Pembatasan fungsi Pemerintah sebatas regulator saja merupakan konsep yang bertentangan dengan Islam. Karena Allah Ta'ala telah memberikan wewenang dan tanggung jawab mulia ini dipundak Pemerintah (Khalifah), sebagaimana dituturkan Rasulullah shallallahu 'alaihi wa sallam, yang artinya: "Imam (Khalifah) yang menjadi pemimpin manusia, adalah (laksana) penggembala. Dan hanya dialah yang bertanggungjawab terhadap (urusan) rakyatnya" (HR Al-Bukhari).
Artinya, apapun alasannya merupakan perbuatan batil yang dibenci Allah Ta'ala, manakala fungsi Pemerintah dikebiri sebatas regulator dan fasilitator, sementara fungsi dan tanggung jawab lainnya, seperti penyelenggaraan atau pelaksanaan diserahkan kepada korporasi.
Sementara itu, pelalaian sedikit saja peran penting ini berakibat pada berbagai bahaya dan kesengsaraan rakyat, sebagaimana yang kita saksikan saat ini.
Dalam Islam, negara wajib mengurus rakyatnya dengan maksimal, tidak boleh membebani rakyat dengan kewajiban yang memberatkan, apalagi merampas hak milik mereka dengan berbagai cara.
"Tidak beriman orang yang tidak bisa menjaga amanah yang dibebankan padanya. Dan tidak beragama orang yang tidak menepati janjinya" (HR Ahmad bin Hambal).

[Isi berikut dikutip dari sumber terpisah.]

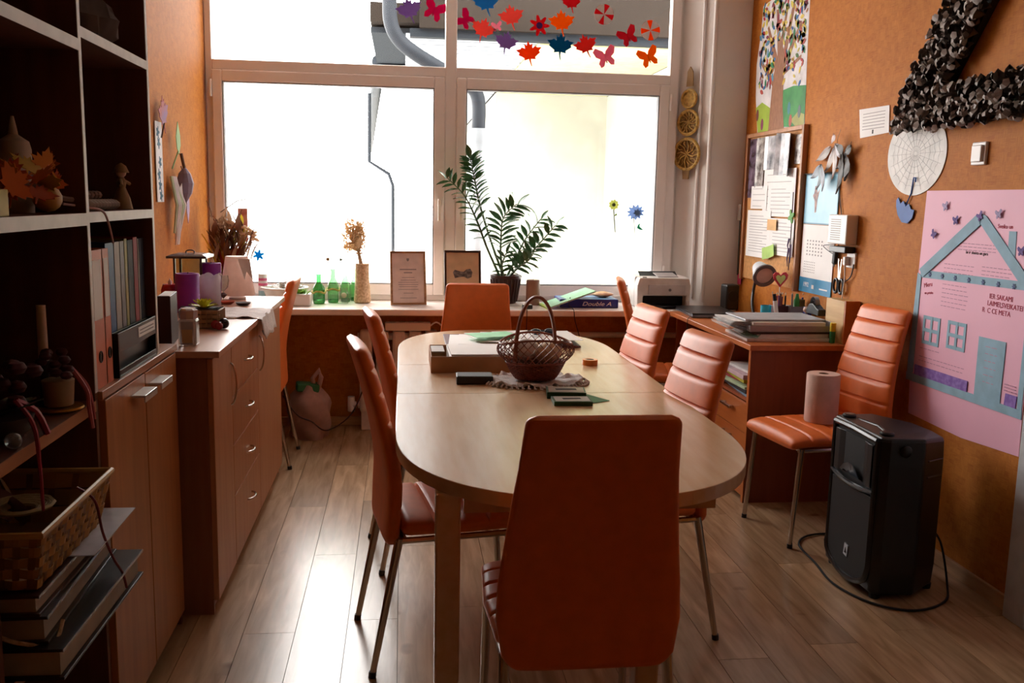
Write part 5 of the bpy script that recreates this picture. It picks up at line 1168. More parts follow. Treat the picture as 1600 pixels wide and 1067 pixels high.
    obj('stick', B().tube([(0, 0, 0), (0, 0, .21)], .0025, 6), WHITEP, h_); obj('heart', B().prism(xf(hp, .042, 0, 0, .245), -.004, .004), M('heart_red', '#D22A3A', .4), h_, bevel=.002); obj('heart_centre', B().prism(xf(hp, .026, 0, 0, .245), -.006, -.004), M('heart_lime', '#E8E88A', .5), h_)
    gl = thing('glue_bottle', 'green capped bottle standing among the desk pens', 'bottle', (2.062, y-.035, Z2+.0045)); obj('body', B().lathe([(.016, 0), (.018, .005), (.018, .14), (.012, .15), (.007, .175)], (0, 0, 0), 14), M('glue_green', '#3E9A4A', .4), gl, smooth=True)
    cy = thing('cyan_cup', 'bright cyan cylindrical cup left of the pen cups', 'cup', (1.885, 4.60, Z2)); obj('cup', B().lathe([(.026, 0), (.028, .12), (.026, .12), (.024, .004)], (0, 0, 0), 20), M('cyan_plastic', '#1EA8C4', .35), cy, smooth=True)
    mk = thing('marker', 'white marker with dark cap leaning against the cyan cup', 'marker', (1.935, 4.545, Z2+.003)); mk.rotation_euler = (.0, -.18, 0); obj('barrel', B().tube([(0, 0, 0), (0, 0, .15)], .011, 10), WHITEP, mk, smooth=True); obj('cap', B().tube([(0, 0, .15), (0, 0, .185)], .009, 10), MATBLK, mk, smooth=True)
    bl = thing('blue_eraser_box', 'small royal blue box right of the pen cups', 'box', (2.085, 4.54, Z2)); obj('box', B().rbox((0, 0, .06), (.034, .03, .12)), M('royal_blue', '#1E3AA8', .4), bl, bevel=.003)
    ye = thing('yellow_highlighter', 'orange-yellow highlighter lying behind the white tray', 'marker', (1.90, 4.80, Z2+.0125), .8); obj('barrel', B().tube([(-.05, 0, 0), (.05, 0, 0)], .012, 10), M('amber_plastic', '#F0A82E', .4), ye, smooth=True); obj('cap', B().tube([(.05, 0, 0), (.075, 0, 0)], .010, 10), M('amber_plastic'), ye)
    # lamp
    l = thing('clip_lamp', 'white desk lamp head with black flexible neck at the pinboard', 'lamp', (1.99, 5.03, DZ)); obj('base', B().lathe([(.05, 0), (.05, .015), (.012, .03)], (0, 0, 0), 20), BLACKP, l, smooth=True)
    obj('neck', B().tube(smoothpath([(0, 0, .02), (.0, .03, .08), (.01, .05, .15), (.01, .02, .22), (-.01, -.06, .275)]), .009, 8), BLACKP, l, smooth=True)
    d = Vector((-.02, -.85, -.34)).normalized(); R4 = Matrix.Translation((-.01, -.075, .285)) @ d.to_track_quat('Z', 'Y').to_matrix().to_4x4()
    obj('shade', B().lathe([(.022, -.035), (.036, -.02), (.050, .035), (.062, .085), (.056, .085), (.045, .035), (.030, .0)], (0, 0, 0), 26, False, R4), M('lamp_white', '#D8DCE2', .35), l, smooth=True); obj('rim', B().lathe([(.066, .080), (.066, .092), (.047, .092), (.047, .080)], (0, 0, 0), 26, False, R4), M('lamp_grey_rim', '#6A6468', .4), l, smooth=True)
    obj('diffuser', B().lathe([(.0005, .082), (.048, .084)], (0, 0, 0), 24, False, R4), M('warm_diffuser', '#D8BCAE', .5), l, smooth=True)
    # tape dispenser, glue stick, organiser
    t = thing('tape_dispenser', 'grey and black tape dispenser beside the wooden desk block', 'dispenser', (2.055, 4.235, DZ+.055), .0) ; t.location = (2.065, 4.40, DZ+.0985)
    tb = [(-.07, 0), (.07, 0), (.07, .02), (.04, .05), (.0, .055), (-.045, .035), (-.07, .03)]; T4 = Matrix.Rotation(PI/2, 4, 'Z')
    obj('body', B().prism(tb, -.02, .02, T4), BLACKP, t, bevel=.003); obj('tape_roll', B().lathe([(.032, -.012), (.032, .012), (.016, .012), (.016, -.012)], (0, 0, 0), 22, False, Matrix.Translation((0, .015, .055)) @ Matrix.Rotation(PI/2, 4, 'Y')), M('tape_grey', '#8A8C90', .3), t, smooth=True)
    g = thing('glue_stick', 'glue stick with yellow cap and green barrel at the desk\'s near edge', 'glue stick', (2.015, 4.10, DZ)); obj('barrel', B().lathe([(.013, 0), (.013, .055)], (0, 0, 0), 16), M('glue_stick_green', '#2E8E5A', .4), g, smooth=True); obj('cap', B().lathe([(.0135, .055), (.0135, .095)], (0, 0, 0), 16), M('glue_cap_yellow', '#E8D02E', .4), g, smooth=True)
    w = thing('desk_organiser', 'plain upright wooden panel block at the desk\'s near right corner', 'organiser', (2.098, 4.16, DZ)) ; obj('board', B().box(-.052, .016, -.095, .09, 0, .20), wood('pale_birch_board', '#D9B47A', '#C9A068', .5, (10, 1, 10)), w, bevel=.001); obj('end_board', B().box(-.052, .018, -.11, -.096, 0, .203), DESKW, w, bevel=.001)
    b = thing('figurine', 'tiny pale doll figurine leaning by the tape dispenser', 'figurine', (2.06, 4.50, DZ)); obj('body', B().lathe([(.014, 0), (.016, .05), (.009, .085), (.006, .095)], (0, 0, 0), 12), M('doll_grey', '#9A8A8E', .6), b, smooth=True); obj('head', B().ball((0, 0, .11), .016), M('doll_skin', '#E0BCA8', .6), b, smooth=True)
    s = thing('clip_box', 'small black box with gold print on the desk under the calendar', 'box', (2.085, 4.63, DZ)); obj('carton', B().rbox((0, 0, .075), (.03, .05, .15)), M('black_gold', '#26221E', .4, second='#8A7A2E', scale=30), s, bevel=.002)
desk_items()

# ------------------------------------------------------------ paper roll and loudspeaker
def roll_speaker():
    r = thing('paper_towel_roll', 'pinkish white paper towel roll standing on the right wall chair seat', 'paper roll', (1.80, 3.715, .478))
    obj('roll', B().lathe([(.022, 0), (.068, 0), (.070, .004), (.070, .206), (.067, .21), (.022, .21), (.022, 0)], (0, 0, 0), 32, False), M('towel_paper', '#E0C0B2', .9, bump=.3, bscale=120), r, smooth=True); obj('core', B().lathe([(.0215, .0), (.0215, .209), (.0195, .209), (.0195, 0)], (0, 0, 0), 20, False), M('cardboard_core', '#A88468', .8), r, smooth=True)
    t = thing('loudspeaker', 'large black moulded loudspeaker standing on the floor by the right wall', 'loudspeaker', (1.83, 3.14, 0))
    def rot(p): return p
    W_ = .185; sh = [(-.165, .19), (-.165, -.17), (-.135, -.19), (-.01, -.20), (.125, -.10), (.140, 0), (.130, .13), (0, .215), (-.135, .205)]
    hs = M('speaker_shell', '#131315', .42, bump=.15, bscale=300, bdist=.001)
    def body(z0, z1, s0=1, s1=1): return None
    b = B(); zs = [(.018, .93), (.03, .97), (.10, 1.0), (.50, 1.0), (.585, .98), (.60, .95)]
    b.loft([[(x*s, y*s, z-(.02*(x > .1) if z > .55 else 0)) for x, y in sh] for z, s in zs]); 
    obj('cabinet', b, hs, t, bevel=.008)
    def F(poly, x0, x1, m, n, parent=t, **k):
        bb = B().prism(poly, x0, x1, Matrix.Rotation(-PI/2, 4, 'Z')); return obj(n, bb, m, parent, **k)
    # front (faces -X): local prism y -> world x ; polygon x -> -y
    fr = B(); M4 = Matrix.Rotation(-PI/2, 4, 'Z')
    def arch(n=14, w=.150): return [(-w, .15)]+[(-w*math.cos(PI*i/n), .095-.065*math.sin(PI*i/n)) for i in range(n+1)]+[(w, .15)]
    # lower basket grille
    F([(-.148, .375), (.148, .375)]+[(x, z) for x, z in reversed(arch())], -.172, -.160, MATBLK, 'grille', bevel=.002)
    rim = B(); pts = [(-.166, -.160, .585), (-.166, -.158, .12)]+[(-.170, -.158*math.cos(PI*i/12), .10-.075*math.sin(PI*i/12)) for i in range(13)]+[(-.166, .158, .12), (-.166, .160, .585)]
    rim.tube(pts, .012, 8); obj('front_rim', rim, M('rim_satin', '#1C1D20', .25), t, smooth=True)
    obj('top_rim', B().tube([(-.166, -.160, .585), (-.172, 0, .592), (-.166, .160, .585)], .012, 8), M('rim_satin'), t, smooth=True)
    # horn
    hn = B(); hn.box(-.168, -.160, -.135, .135, .405, .565); obj('horn_mouth', hn, M('horn_black', '#060607', .7), t)
    for s_ in (-1, 1): obj('horn_flare', B().plan([(-.175, s_*.14), (-.175, s_*.105), (-.163, s_*.05)], .405, .565), hs, t, bevel=.002)
    obj('horn_lip', B().loft([[(-.168-.016*math.cos(a), .075*s, .41+.052*math.cos(a*1.0)*(1-(s*.9)**2)+.0) for a in (0, .5, 1.0, 1.57)] for s in (-1, -.6, -.2, .2, .6, 1)], False, False), M('horn_sheen', '#3A4450', .25), t, smooth=True)
    obj('divider_bar', B().tube([(-.168, -.155, .395), (-.180, -.08, .388), (-.184, 0, .385), (-.180, .08, .388), (-.168, .155, .395)], .010, 8), M('rim_satin'), t, smooth=True)
    F([(-.012, .105), (.016, .10), (.020, .145), (-.006, .15)], -.176, -.172, M('badge_silver', '#B8BCC4', .3, .5), 'badge')
    F(xf([(0, .8), (.5, -.8), (.15, -.8), (0, -.1), (-.15, -.8), (-.5, -.8)], .014, 0, .005, .124), -.1775, -.176, MATBLK, 'badge_mark')
    for y, x in ((-.13, -.12), (.15, -.12)): obj('stacking_knob', B().lathe([(.026, .598), (.026, .607), (.020, .612), (.001, .612)], (x, y, 0), 18), BLACKP, t, smooth=True)
    obj('side_knob', B().ball((-.08, -.197, .555), .022, (1, .5, 1), 14), BLACKP, t, smooth=True); obj('handle_groove', B().tube([(-.10, -.10, .596), (-.08, 0, .597), (-.10, .12, .596)], .008, 8), BLACKP, t, smooth=True)
    sd = B()
    for k in range(2): sd.tube([(.015, -.183, .515-.06*k), (.112, -.111, .505-.06*k)], .003, 5)
    obj('side_ridge', sd, hs, t)
    ft = B()
    for x, y in ((-.13, -.15), (-.13, .17), (.11, -.08), (.11, .12)): ft.lathe([(.018, 0), (.02, .02)], (x, y, 0), 12)
    obj('rubber_foot', ft, MATBLK, t)
    c = obj('cable', B().tube(smoothpath([(1.99, 3.30, .12), (2.02, 3.45, .03), (1.90, 3.60, .006), (1.74, 3.60, .006), (1.64, 3.50, .006), (1.62, 3.30, .006), (1.60, 3.10, .006), (1.66, 2.93, .006), (1.78, 2.86, .006), (1.93, 2.92, .006), (2.0, 3.02, .03), (2.01, 3.10, .16), (1.962, 3.12, .22)]), .0045, 6), MATBLK, smooth=True); tag(c, 'black cable looped on the floor around the loudspeaker', 'cable')
roll_speaker()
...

Selain itu, pembatasan peran Negara hanya sebagai regulator dan fasilitator telah melapangkan jalan bagi penjajahan Barat dan hilangnya kemandirian dan kedaulatan Negara. Sementara itu, penjajahan apapun bentuknya diharamkan Allah Ta'ala.
"Allah sekali-kali tidak akan memberikan jalan bagi orang kafir untuk menguasai orang mukmin" (TQS an-Nisa : 141).